The Missouri Public Service Commission is expected to approve the new tree-trimming rule next week. While still imposing the first industrywide requirements for tree pruning, the rule still would allow trees to grow closer to power lines than regulators had initially proposed.
Utility regulators are considering tree-trimming regulations after summer storms with high winds and winter storms with heavy ice downed thousands of tree limbs on power lines around Missouri in 2006 and early 2007.
The state’s four investor-owned utilities estimated that a proposed vegetation management rule published this July could have cost up to $364 million to comply with in the first year and an additional $288 million annually thereafter.
Joplin-based Empire District Electric Co. claimed it would have cost $45 million annually for it to comply with the initial proposal — an amount greater than the company’s $41 million in net income during the past state fiscal year.
Utilities could have sought to pass on those costs to consumers the next time they asked the PSC for a rate increase.
Consequently, utility regulators are revising their proposal with the aim of making it less stringent and thus less costly. A draft of the revised rule, provided Tuesday to The Associated Press, drew a mixed reaction from commissioners.

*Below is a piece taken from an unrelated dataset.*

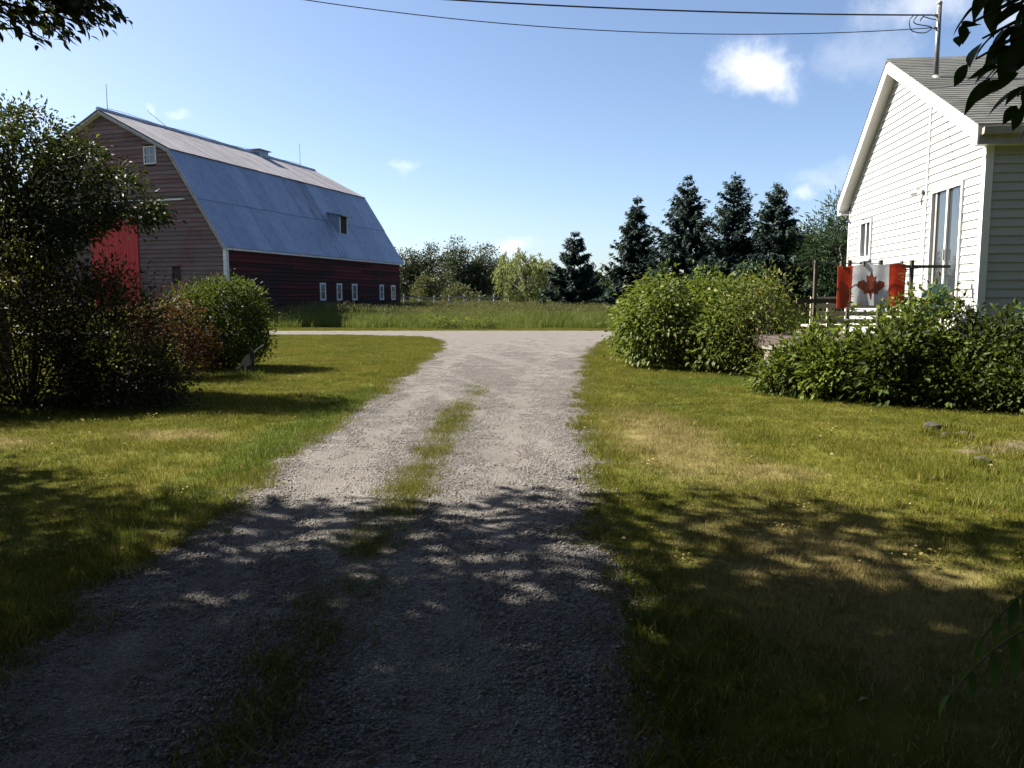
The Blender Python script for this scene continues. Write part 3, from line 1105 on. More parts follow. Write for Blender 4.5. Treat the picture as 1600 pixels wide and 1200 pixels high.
    # gable window: frame, mullions, panes
    def window(y_face, x0, x1, z0, z1, axis, frame_w, nx, nz, pane_mat, parent):
        def bx(u0, u1, w0, w1, d0, d1):
            if axis == 'x':
                return MB().box(u0, u1, -d1, -d0, w0, w1)
            return MB().box(y_face + d0, y_face + d1, u0, u1, w0, w1)
        mb = MB()
        fr = []
        fw = frame_w
        for (u0, u1, w0, w1) in ((x0, x1, z0, z0 + fw), (x0, x1, z1 - fw, z1), (x0, x0 + fw, z0 + fw, z1 - fw), (x1 - fw, x1, z0 + fw, z1 - fw)):
            q = bx(u0, u1, w0, w1, 0, .06)
            n = len(mb.v)
            mb.v += q.v
            mb.f += [tuple(i + n for i in f) for f in q.f]
        w = mb.build('window', 'barn_trim', parent)
        iw, ih = (x1 - x0 - 2 * fw) / nx, (z1 - z0 - 2 * fw) / nz
        for i in range(nx):
            for j in range(nz):
                u, q = x0 + fw + i * iw, z0 + fw + j * ih
                bx(u + .012, u + iw - .012, q + .012, q + ih - .012, .008, .016).build('pane', pane_mat, w)
        for i in range(1, nx):
            u = x0 + fw + i * iw
            bx(u - .015, u + .015, z0 + fw, z1 - fw, .018, .04).build('mullion', 'barn_trim', w)
        for j in range(1, nz):
            q = z0 + fw + j * ih
            bx(x0 + fw, x1 - fw, q - .015, q + .015, .0405, .05).build('mullion', 'barn_trim', w)
        return w
    window(0, -5.22, -4.38, 8.97, 9.95, 'x', .07, 2, 2, 'glass_old', b)
    for a, c in wins:
        window(-.16, a, c, 1.36, 2.55, 'y', .14, 1, 2, 'glass_old', b)
    h = MB().box(-3.66, -3.1, -.05, .05, 2.45, 3.1).build('hatch', 'barn_dark', b)
    # red sliding door of vertical boards, its track above
    d = MB().box(-9.2, -5.86, -.07, .03, .35, 6.2).build('door', 'red_door', b)
    nb = 16
    wb = (9.2 - 5.86) / nb
    for i in range(nb):
        x = -9.2 + i * wb
        MB().box(x + .006, x + wb - .006, -.098 - random.uniform(0, .008), -.071, .36, 6.19).build('plank', 'red_door', d)
    MB().box(-9.0, -2.58, -.16, -.04, 6.93, 7.02).build('door_track', 'barn_trim', b)
    # shed dormer with a dark opening on the lower slope
    def on_slope(x):
        f = (x - EAVE[0]) / (BRK[0] - EAVE[0])
        return EAVE[1] + f * (BRK[1] - EAVE[1])
    xf, yd0, yd1 = -1.05, 14.4, 15.5
    zb = on_slope(xf) - .05
    zt = zb + 1.45
    xb = BRK[0] * (zt + .25 - EAVE[1]) / (BRK[1] - EAVE[1])
    dm = MB()
    dm.prism([(xf, zb), (xf, zt), (xb, zt + .25)], lambda u, v, t: (u, t, v), yd0, yd0 + .05)
    dm.prism([(xf, zb), (xf, zt), (xb, zt + .25)], lambda u, v, t: (u, t, v), yd1 - .05, yd1)
    dm = dm.build('dormer', 'roof_sheet', b)
    MB().bar((xf + .32, (yd0 + yd1) / 2, zt - .02), (xb - .1, (yd0 + yd1) / 2, zt + .30), yd1 - yd0 + .35, .07).build('dormer_roof', 'roof_sheet_stained', dm)
    MB().box(xf - .12, xf - .06, yd0 + .051, yd1 - .051, zb + .1, zt - .02).build('dormer_opening', 'barn_dark', dm)
    MB().box(xf - .04, xf + .02, yd0 - .01, yd0 + .08, zb, zt - .05).build('dormer_post', 'barn_trim', dm)
    MB().box(xf - .04, xf + .02, yd1 - .08, yd1 + .01, zb, zt - .05).build('dormer_post', 'barn_trim', dm)


build_barn()

# ------------------------------------------------------------------ house
H_A = R(6.4)
house_o = Vector((7.6, 13.0, 0))
he_y = Vector((math.sin(H_A), math.cos(H_A), 0))
he_x = Vector((math.cos(H_A), -math.sin(H_A), 0))


def hw(x, y, z=0.0):
    return house_o + he_x * x + he_y * y + Vector((0, 0, z))


APEX = (4.32, 6.50)
NEAR = (-0.05, 4.30)
FAR = (7.50, 3.92)
HL = 11.5
YW0, YW1 = 0.14, 7.27


def h_roof(y):
    if y < APEX[0]:
        return NEAR[1] + (APEX[1] - NEAR[1]) * (y - NEAR[0]) / (APEX[0] - NEAR[0])
    return FAR[1] + (APEX[1] - FAR[1]) * (FAR[0] - y) / (FAR[0] - APEX[0])


def build_house():
    h = empty('house', house_o, -H_A, 'white sided bungalow with grey shingle gable roof and sliding glass door', 'house')
    wall_top = lambda y: h_roof(y) - 0.16
    core = [(YW0 + .02, 0.5), (YW0 + .02, wall_top(YW0)), (APEX[0], wall_top(APEX[0])), (YW1 - .02, wall_top(YW1)), (YW1 - .02, 0.5)]
    MB().prism(core, lambda u, v, t: (t, u, v), .03, HL).build('wall_core', 'white_trim', h)
    MB().box(.05, HL - .05, YW0 + .05, YW1 - .05, 0, .62).build('foundation', 'foundation', h)
    openings = [(.88, 2.2, 1.30, 3.56), (5.52, 6.31, 2.47, 3.38)]
    strip = 2.47
    EXP = 0.142
    n = 43

    def y_at(z, near):
        # wall outline y at height z
        if near:
            zz = wall_top(YW0)
            return YW0 if z <= zz else NEAR[0] + (z + .16 - NEAR[1]) * (APEX[0] - NEAR[0]) / (APEX[1] - NEAR[1])
        zz = wall_top(YW1)
        return YW1 if z <= zz else FAR[0] - (z + .16 - FAR[1]) * (FAR[0] - APEX[0]) / (APEX[1] - FAR[1])
    for r in range(n):
        z0 = 0.6 + r * EXP
        z1 = z0 + EXP - .002
        a0, a1, b0, b1 = y_at(z0, True), y_at(z1, True), y_at(z0, False), y_at(z1, False)
        if b1 - a1 < .12:
            break
        a0, a1 = max(a0, YW0 + .09), max(a1, YW0 + .09)
        b0, b1 = min(b0, YW1 - .06), min(b1, YW1 - .06)
        spans = cut([(a0, b0)], strip - .03, strip + .03)
        for s, e, zz0, zz1 in openings:
            if z1 > zz0 and z0 < zz1:
                spans = cut(spans, s - .01, e + .01)
        for s, e in spans:
            if e - s < .03:
                continue
            sb = a1 if abs(s - a0) < 1e-6 else s
            eb = b1 if abs(e - b0) < 1e-6 else e
            if eb - sb < .02:
                eb = sb + .02
            MB().quadbox([(-.019, s, z0), (.02, s, z0), (.02, e, z0), (-.019, e, z0), (-.002, sb, z1), (.02, sb, z1), (.02, eb, z1), (-.002, eb, z1)]).build('siding_board', 'vinyl', h)
    # near wall (faces the camera), in shade
    for r in range(24):
        z0 = 0.6 + r * EXP
        z1 = z0 + EXP - .002
        MB().quadbox([(.09, YW0 - .022, z0), (HL, YW0 - .022, z0), (HL, YW0 + .01, z0), (.09, YW0 + .01, z0), (.09, YW0 - .002, z1), (HL, YW0 - .002, z1), (HL, YW0 + .01, z1), (.09, YW0 + .01, z1)]).build('siding_board', 'vinyl', h)
    # corner posts, vertical joint strip
    MB().box(-.03, .09, YW0 - .03, YW0 + .09, .55, 4.02).build('corner_post', 'white_trim', h)
    MB().box(-.03, .05, YW1 - .06, YW1 + .02, .55, 3.72).build('corner_post', 'white_trim', h)
    MB().box(-.034, .0, strip - .03, strip + .03, .58, h_roof(strip) - .2).build('joint_strip', 'white_trim', h)
    MB().tube([(-.05, strip + .055, 1.0), (-.05, strip + .055, 3.4)], .012, 6).build('conduit', 'soffit', h)
    # wall lamp
    lm = MB().tube([(-.035, 2.68, 3.62), (-.06, 2.68, 3.62)], .06, 10).build('wall_lamp', 'white_trim', h)
    MB().tube([(-.1, 2.72, 3.60), (-.2, 2.76, 3.56)], [.03, .06], 10).build('lamp_head', 'white_trim', lm)
    MB().tube([(-.1, 2.62, 3.66), (-.2, 2.58, 3.70)], [.03, .06], 10).build('lamp_head', 'white_trim', lm)
    # sliding door
    y0, y1, z0, z1 = .88, 2.2, 1.30, 3.56
    fr = MB()
    fw = .055
    for q in ((y0, y1, z1 - fw, z1), (y0, y1, z0, z0 + fw), (y0, y0 + fw, z0 + fw, z1 - fw), (y1 - fw, y1, z0 + fw, z1 - fw)):
        fr.box(-.045, .028, *q)
    d = fr.build('sliding_door', 'white_trim', h)
    ym = (y0 + y1) / 2 - .05
    MB().box(-.036, .0, ym - .03, ym + .03, z0 + fw, z1 - fw).build('door_stile', 'white_trim', d)
    MB().box(.004, .012, y0 + fw, ym - .03, z0 + fw, z1 - fw).build('pane', 'glass', d)
    MB().box(.014, .022, ym + .03, y1 - fw, z0 + fw, z1 - fw).build('pane', 'glass', d)
    MB().box(-.012, .013, y1 - fw - .16, y1 - fw - .09, z0 + fw, z1 - fw).build('screen_stile', 'gutter', d)
    MB().box(-.06, -.037, ym - .02, ym + .0, 2.25, 2.45).build('door_handle', 'gutter', d)
    # small window
    y0, y1, z0, z1 = 5.52, 6.31, 2.47, 3.38
    fr = MB()
    for q in ((y0, y1, z1 - .07, z1), (y0, y1, z0, z0 + .07), (y0, y0 + .07, z0 + .07, z1 - .07), (y1 - .07, y1, z0 + .07, z1 - .07)):
        fr.box(-.05, .028, *q)
    w = fr.build('window', 'white_trim', h)
    MB().box(-.03, .0, 5.885, 5.945, z0 + .07, z1 - .07).build('mullion', 'white_trim', w)
    MB().box(.004, .014, y0 + .07, 5.885, z0 + .07, z1 - .07).build('pane', 'glass', w)
    MB().box(.004, .014, 5.945, y1 - .07, z0 + .07, z1 - .07).build('pane', 'glass', w)
    MB().box(-.08, -.051, y0 - .03, y1 + .03, z0 - .04, z0).build('window_sill', 'white_trim', w)
    # roof deck and stepped shingle courses
    OH = -.25
    rp = [NEAR, APEX, FAR]
    rf = MB().prism(rp + [(y, z - .09) for y, z in rp[::-1]], lambda u, v, t: (t, u, v), OH + .03, HL + .25).build('roof', 'soffit', h)
    for pa, pb in ((NEAR, APEX), (FAR, APEX)):
        d = Vector((0, pb[0] - pa[0], pb[1] - pa[1]))
        Ls = d.length
        d.normalize()
        nrm = Vector((0, -d.z, d.y)) if d.y > 0 else Vector((0, d.z, -d.y))
        k = int(Ls / .14)
        e = Ls / k
        for i in range(k):
            A = Vector((0, *pa)) + d * (e * i - .03)
            B = Vector((0, *pa)) + d * (e * (i + 1) + .02)
            P = []
            for x in (OH - .012, HL + .27):
                for q in (A + nrm * .016, A + nrm * .028, B + nrm * .016, B + nrm * .004):
                    P.append((x, q.y, q.z))
            MB().quadbox(P).build('shingle_course', 'shingles', rf)
    MB().prism([(APEX[0] - .14, APEX[1] - .05), (APEX[0], APEX[1] + .045), (APEX[0] + .12, APEX[1] - .05)], lambda u, v, t: (t, u, v), OH - .014, HL + .27).build('ridge_cap', 'shingles', rf)
    # rake fascia and soffit of the gable facing left
    for pa, pb, dz in ((NEAR, APEX, .25), (FAR, APEX, .25)):
        q = [(pa[0], pa[1] - dz), (pb[0], pb[1] - dz), (pb[0], pb[1] - .002), (pa[0], pa[1] - .002)]
        MB().prism(q, lambda u, v, t: (t, u, v), OH, OH + .028).build('rake_fascia', 'white_trim', h)
        q = [(pa[0], pa[1] - .20), (pb[0], pb[1] - .20), (pb[0], pb[1] - .17), (pa[0], pa[1] - .17)]
        MB().prism(q, lambda u, v, t: (t, u, v), OH + .029, .0).build('rake_soffit', 'soffit', h)
    # boxed eaves, gutter
    MB().box(OH + .029, HL + .2, NEAR[0] + .02, YW0 + .005, NEAR[1] - .30, NEAR[1] - .27).build('eave_soffit', 'soffit', h)
    MB().box(OH + .029, HL + .2, NEAR[0] - .005, NEAR[0] + .019, NEAR[1] - .30, NEAR[1] - .05).build('eave_fascia', 'gutter', h)
    MB().box(OH, OH + .028, NEAR[0], YW0 + .05, NEAR[1] - .30, NEAR[1] - .251).build('eave_return', 'white_trim', h)
    g0 = NEAR[0] - .006
    MB().prism([(g0, NEAR[1] - .05), (g0 - .10, NEAR[1] - .05), (g0 - .085, NEAR[1] - .15), (g0, NEAR[1] - .16)], lambda u, v, t: (t, u, v), OH + .06, HL).build('gutter', 'gutter', h)
    MB().box(OH + .029, HL + .2, YW1 - .005, FAR[0] - .02, FAR[1] - .30, FAR[1] - .27).build('eave_soffit', 'soffit', h)
    MB().box(OH + .029, HL + .2, FAR[0] - .019, FAR[0] + .005, FAR[1] - .30, FAR[1] - .03).build('eave_fascia', 'white_trim', h)
    MB().box(OH, OH + .028, YW1 - .05, FAR[0], FAR[1] - .30, FAR[1] - .251).build('eave_return', 'white_trim', h)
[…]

Among other things, it would strip a section that would have prohibited trees taller than 15 feet within the right of way of the largest transmission lines, instead letting utilities continue to abide by whatever guidelines the federal government sets.
As originally proposed, the PSC also would have required vegetation to be periodically trimmed within 25 feet of power lines with more than 50,000 volts and within 10 feet of power lines with between 600 volts and 50,000 volts, creating the possibility that utilities would have been required to cut trees behind their legal rights of way.
As revised, the proposed rule would lower the clearance for those larger power lines to 15 feet and leave the smaller lines’ clearance at 10 feet — with the caveat in both cases that utilities would not have to trim beyond the right of way, even if that is a smaller distance than the new requirements.